DIRECTIVE => Quote exactly and only this range of lines in the data below: the line that holds "Generate a Blender" to the line that holds "from mathutils import Vector, Matrix, noise", both included.

THE RECORDS =>
┌──

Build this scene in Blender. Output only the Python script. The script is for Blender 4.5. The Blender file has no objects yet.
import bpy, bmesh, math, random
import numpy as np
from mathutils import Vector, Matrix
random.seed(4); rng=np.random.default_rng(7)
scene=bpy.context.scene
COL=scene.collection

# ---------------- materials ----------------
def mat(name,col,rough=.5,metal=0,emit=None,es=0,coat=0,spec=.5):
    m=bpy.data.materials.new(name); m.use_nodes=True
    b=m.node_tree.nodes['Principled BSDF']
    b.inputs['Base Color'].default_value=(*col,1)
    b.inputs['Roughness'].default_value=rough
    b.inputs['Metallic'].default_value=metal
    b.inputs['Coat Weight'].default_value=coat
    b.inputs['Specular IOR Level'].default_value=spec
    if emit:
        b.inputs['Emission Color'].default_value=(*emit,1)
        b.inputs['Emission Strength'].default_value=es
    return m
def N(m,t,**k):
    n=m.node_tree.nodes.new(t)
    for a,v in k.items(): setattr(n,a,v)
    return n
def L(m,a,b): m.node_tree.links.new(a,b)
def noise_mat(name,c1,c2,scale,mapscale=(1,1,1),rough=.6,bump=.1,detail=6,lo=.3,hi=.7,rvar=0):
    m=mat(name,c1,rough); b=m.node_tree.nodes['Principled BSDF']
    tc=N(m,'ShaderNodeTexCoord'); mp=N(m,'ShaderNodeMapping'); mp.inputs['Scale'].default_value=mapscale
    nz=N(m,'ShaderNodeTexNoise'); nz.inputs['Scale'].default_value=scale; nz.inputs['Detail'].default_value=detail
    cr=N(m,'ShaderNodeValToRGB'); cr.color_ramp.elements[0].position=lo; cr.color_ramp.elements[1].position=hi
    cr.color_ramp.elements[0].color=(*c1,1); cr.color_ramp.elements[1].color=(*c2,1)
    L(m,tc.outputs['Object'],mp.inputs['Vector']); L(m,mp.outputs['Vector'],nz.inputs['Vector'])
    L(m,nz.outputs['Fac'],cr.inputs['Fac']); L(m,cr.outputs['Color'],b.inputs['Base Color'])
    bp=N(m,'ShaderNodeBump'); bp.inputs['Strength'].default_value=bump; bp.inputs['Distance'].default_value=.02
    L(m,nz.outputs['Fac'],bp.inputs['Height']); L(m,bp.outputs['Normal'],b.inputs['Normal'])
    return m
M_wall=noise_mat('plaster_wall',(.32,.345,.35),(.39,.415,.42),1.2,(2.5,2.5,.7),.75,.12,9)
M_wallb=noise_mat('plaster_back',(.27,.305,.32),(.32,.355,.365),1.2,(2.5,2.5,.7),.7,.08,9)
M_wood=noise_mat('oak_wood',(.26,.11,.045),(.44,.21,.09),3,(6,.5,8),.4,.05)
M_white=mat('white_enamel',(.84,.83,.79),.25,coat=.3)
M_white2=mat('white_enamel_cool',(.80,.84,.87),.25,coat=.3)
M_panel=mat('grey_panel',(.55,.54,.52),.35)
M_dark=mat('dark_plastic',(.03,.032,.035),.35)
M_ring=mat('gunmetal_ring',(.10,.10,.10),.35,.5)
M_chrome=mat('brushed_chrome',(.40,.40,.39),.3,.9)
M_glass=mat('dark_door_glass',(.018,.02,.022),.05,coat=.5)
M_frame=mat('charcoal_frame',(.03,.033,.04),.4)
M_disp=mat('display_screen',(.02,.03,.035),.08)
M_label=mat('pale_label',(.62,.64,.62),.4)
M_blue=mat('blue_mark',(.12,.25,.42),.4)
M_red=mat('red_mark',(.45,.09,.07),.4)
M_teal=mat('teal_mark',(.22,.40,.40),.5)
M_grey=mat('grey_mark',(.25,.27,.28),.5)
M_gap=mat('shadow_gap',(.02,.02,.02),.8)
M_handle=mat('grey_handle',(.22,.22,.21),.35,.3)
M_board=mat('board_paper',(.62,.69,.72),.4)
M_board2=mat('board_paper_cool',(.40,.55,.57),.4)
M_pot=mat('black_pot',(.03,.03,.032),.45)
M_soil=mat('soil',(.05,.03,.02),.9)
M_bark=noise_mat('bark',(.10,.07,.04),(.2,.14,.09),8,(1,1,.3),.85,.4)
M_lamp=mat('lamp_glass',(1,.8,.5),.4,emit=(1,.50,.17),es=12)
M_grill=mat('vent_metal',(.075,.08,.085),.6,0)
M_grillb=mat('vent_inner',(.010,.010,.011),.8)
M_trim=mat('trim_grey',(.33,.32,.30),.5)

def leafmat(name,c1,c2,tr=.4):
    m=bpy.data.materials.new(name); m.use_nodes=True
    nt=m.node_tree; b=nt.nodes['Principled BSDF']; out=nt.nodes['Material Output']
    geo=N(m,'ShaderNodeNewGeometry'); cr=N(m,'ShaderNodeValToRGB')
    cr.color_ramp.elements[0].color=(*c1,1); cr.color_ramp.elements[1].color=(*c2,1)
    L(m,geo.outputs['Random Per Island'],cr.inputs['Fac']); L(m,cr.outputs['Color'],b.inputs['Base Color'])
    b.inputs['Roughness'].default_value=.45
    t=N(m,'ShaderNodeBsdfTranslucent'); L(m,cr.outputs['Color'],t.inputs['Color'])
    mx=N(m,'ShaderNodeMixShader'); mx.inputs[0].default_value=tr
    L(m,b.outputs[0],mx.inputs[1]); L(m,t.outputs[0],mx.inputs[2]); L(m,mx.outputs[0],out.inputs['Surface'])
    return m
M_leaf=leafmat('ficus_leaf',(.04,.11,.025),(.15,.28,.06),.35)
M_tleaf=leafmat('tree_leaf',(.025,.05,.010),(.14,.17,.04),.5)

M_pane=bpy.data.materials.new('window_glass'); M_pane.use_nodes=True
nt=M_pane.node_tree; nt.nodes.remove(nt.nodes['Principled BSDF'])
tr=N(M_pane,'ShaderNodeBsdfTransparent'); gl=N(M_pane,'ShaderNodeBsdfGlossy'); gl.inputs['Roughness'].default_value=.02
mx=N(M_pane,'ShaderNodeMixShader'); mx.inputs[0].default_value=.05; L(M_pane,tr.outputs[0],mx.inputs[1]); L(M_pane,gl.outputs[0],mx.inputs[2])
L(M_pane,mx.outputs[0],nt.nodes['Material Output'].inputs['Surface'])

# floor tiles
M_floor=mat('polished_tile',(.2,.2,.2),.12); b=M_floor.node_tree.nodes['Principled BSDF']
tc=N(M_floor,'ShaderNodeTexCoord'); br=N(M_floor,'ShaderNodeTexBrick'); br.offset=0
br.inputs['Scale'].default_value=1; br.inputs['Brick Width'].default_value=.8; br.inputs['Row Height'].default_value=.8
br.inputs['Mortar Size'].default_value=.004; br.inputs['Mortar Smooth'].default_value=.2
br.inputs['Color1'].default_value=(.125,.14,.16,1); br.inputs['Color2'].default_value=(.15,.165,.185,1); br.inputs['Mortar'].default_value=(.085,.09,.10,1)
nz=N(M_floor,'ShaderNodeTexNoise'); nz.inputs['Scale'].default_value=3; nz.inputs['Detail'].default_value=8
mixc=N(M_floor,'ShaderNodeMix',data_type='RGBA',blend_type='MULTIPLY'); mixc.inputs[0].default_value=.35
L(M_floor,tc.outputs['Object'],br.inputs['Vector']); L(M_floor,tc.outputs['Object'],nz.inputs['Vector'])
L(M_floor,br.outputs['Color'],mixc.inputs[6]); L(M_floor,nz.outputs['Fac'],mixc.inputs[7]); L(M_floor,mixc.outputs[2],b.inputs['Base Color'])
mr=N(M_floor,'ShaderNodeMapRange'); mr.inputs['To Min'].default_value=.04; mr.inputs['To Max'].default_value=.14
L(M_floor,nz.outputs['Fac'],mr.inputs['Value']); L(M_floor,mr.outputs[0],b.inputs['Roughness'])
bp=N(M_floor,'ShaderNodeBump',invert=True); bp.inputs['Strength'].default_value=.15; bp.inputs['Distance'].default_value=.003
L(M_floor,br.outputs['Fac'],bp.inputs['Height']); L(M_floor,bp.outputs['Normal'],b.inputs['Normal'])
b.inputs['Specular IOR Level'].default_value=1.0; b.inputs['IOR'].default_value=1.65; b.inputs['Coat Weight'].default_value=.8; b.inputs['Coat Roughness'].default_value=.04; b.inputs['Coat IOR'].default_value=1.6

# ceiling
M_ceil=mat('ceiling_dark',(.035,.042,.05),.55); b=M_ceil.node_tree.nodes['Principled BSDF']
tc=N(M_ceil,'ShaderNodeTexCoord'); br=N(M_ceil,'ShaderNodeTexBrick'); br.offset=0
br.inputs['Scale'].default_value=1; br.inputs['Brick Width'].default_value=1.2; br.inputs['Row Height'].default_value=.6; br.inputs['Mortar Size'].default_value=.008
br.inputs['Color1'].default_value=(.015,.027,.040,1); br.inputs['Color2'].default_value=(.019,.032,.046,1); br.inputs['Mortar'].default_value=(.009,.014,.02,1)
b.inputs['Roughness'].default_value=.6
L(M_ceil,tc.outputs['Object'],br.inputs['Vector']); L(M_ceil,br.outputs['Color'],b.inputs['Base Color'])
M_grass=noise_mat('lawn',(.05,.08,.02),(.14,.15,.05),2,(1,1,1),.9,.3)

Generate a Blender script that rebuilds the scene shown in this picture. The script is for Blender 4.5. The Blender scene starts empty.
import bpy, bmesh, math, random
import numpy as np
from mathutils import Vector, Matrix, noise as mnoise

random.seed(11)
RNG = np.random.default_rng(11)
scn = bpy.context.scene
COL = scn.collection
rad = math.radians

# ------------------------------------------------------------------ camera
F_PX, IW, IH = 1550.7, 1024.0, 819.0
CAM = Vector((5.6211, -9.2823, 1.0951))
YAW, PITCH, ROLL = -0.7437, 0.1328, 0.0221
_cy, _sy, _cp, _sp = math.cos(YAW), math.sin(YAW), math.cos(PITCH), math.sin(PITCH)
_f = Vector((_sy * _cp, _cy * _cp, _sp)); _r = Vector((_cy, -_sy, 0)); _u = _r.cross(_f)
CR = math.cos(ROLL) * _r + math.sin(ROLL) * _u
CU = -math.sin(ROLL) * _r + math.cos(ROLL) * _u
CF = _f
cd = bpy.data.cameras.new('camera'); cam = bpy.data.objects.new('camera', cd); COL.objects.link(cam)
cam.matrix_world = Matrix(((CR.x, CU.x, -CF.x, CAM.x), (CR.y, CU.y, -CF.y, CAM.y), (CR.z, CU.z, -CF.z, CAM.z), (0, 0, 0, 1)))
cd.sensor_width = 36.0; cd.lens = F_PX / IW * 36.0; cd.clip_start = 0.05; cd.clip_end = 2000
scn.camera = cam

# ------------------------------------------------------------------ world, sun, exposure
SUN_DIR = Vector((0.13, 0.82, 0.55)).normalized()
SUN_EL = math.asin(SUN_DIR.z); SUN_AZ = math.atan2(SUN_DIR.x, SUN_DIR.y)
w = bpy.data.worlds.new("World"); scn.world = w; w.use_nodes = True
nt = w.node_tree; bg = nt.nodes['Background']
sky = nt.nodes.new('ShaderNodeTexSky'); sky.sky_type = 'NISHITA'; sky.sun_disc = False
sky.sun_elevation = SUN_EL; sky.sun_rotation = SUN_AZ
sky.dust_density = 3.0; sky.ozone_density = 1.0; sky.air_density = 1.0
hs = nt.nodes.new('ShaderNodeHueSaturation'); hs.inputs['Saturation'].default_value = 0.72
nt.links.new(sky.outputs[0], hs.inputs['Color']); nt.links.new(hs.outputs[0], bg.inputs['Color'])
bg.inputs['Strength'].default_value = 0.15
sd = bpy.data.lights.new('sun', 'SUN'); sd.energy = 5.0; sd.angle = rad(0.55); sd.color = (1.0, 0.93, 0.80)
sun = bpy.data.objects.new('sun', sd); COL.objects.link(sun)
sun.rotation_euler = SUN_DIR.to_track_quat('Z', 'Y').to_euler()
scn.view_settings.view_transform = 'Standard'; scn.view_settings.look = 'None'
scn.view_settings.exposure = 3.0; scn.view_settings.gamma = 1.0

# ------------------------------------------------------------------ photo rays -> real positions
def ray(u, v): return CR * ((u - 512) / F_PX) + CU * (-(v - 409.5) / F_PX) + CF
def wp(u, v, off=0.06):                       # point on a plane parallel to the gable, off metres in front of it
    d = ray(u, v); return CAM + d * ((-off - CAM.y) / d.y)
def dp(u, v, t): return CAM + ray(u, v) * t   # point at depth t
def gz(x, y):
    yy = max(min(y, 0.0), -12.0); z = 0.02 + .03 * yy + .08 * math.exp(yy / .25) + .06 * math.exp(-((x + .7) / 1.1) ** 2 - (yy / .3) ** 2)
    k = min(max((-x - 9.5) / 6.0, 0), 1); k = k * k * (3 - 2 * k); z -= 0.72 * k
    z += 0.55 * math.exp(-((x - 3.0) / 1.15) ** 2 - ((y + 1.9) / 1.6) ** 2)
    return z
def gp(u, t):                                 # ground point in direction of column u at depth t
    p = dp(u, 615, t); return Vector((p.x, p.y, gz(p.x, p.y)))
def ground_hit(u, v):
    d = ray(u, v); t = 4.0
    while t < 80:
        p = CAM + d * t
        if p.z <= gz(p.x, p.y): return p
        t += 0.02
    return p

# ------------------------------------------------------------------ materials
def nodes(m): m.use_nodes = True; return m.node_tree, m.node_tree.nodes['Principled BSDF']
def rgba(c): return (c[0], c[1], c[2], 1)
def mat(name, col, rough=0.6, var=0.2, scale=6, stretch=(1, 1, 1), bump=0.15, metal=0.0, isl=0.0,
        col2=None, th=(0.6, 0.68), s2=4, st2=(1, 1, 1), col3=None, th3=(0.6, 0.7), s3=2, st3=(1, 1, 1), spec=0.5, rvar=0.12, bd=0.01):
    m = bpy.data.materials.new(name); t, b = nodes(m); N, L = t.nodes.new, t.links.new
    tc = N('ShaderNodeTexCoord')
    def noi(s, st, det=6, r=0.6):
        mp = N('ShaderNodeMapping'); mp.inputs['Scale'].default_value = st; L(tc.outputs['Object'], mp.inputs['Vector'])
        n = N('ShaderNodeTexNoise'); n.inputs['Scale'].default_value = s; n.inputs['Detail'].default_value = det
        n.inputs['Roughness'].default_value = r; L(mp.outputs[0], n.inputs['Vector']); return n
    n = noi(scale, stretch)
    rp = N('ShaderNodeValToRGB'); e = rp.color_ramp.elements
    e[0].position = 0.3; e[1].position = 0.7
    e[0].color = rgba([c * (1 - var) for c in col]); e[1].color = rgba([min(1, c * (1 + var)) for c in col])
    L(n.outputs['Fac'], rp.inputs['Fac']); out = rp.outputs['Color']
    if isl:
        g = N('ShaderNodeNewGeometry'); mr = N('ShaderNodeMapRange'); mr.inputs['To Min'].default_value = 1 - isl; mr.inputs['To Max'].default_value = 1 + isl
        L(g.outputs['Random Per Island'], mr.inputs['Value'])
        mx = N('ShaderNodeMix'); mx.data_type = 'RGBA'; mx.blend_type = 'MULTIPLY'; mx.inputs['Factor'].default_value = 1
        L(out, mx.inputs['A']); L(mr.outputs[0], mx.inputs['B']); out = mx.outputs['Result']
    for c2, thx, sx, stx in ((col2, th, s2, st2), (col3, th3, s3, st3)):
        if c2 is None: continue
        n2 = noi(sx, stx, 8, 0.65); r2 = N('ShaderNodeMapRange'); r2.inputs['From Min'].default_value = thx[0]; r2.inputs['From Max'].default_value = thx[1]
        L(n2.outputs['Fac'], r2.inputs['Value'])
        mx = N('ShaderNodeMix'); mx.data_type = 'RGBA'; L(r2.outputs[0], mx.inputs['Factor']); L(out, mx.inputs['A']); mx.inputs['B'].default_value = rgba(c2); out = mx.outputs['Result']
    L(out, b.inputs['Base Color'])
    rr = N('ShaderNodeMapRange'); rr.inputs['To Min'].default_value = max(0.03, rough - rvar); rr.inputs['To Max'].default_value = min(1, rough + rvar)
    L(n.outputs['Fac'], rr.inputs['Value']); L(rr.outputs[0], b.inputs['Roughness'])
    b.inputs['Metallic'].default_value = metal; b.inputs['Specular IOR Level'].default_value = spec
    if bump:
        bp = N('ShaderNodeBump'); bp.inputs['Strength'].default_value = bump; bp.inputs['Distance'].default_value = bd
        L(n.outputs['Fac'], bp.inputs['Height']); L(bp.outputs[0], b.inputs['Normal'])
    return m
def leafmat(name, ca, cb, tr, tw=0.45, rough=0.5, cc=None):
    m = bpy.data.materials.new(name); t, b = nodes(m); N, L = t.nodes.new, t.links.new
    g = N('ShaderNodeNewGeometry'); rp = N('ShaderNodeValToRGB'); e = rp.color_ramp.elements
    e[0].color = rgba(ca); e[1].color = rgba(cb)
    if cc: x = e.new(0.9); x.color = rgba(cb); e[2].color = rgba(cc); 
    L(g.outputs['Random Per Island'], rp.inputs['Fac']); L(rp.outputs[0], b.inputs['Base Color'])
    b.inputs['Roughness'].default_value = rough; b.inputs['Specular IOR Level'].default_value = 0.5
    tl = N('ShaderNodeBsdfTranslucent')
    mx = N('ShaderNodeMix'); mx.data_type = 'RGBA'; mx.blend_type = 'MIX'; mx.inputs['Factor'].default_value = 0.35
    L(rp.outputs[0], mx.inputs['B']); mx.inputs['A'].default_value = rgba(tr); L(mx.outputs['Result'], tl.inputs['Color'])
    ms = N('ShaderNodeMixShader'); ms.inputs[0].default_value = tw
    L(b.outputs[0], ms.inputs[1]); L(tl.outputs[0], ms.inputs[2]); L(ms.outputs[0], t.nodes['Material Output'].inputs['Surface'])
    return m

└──

FINAL RESULT =>
Generate a Blender script that rebuilds the scene shown in this picture. The script is for Blender 4.5. The Blender scene starts empty.
import bpy, bmesh, math, random
import numpy as np
from mathutils import Vector, Matrix, noise as mnoise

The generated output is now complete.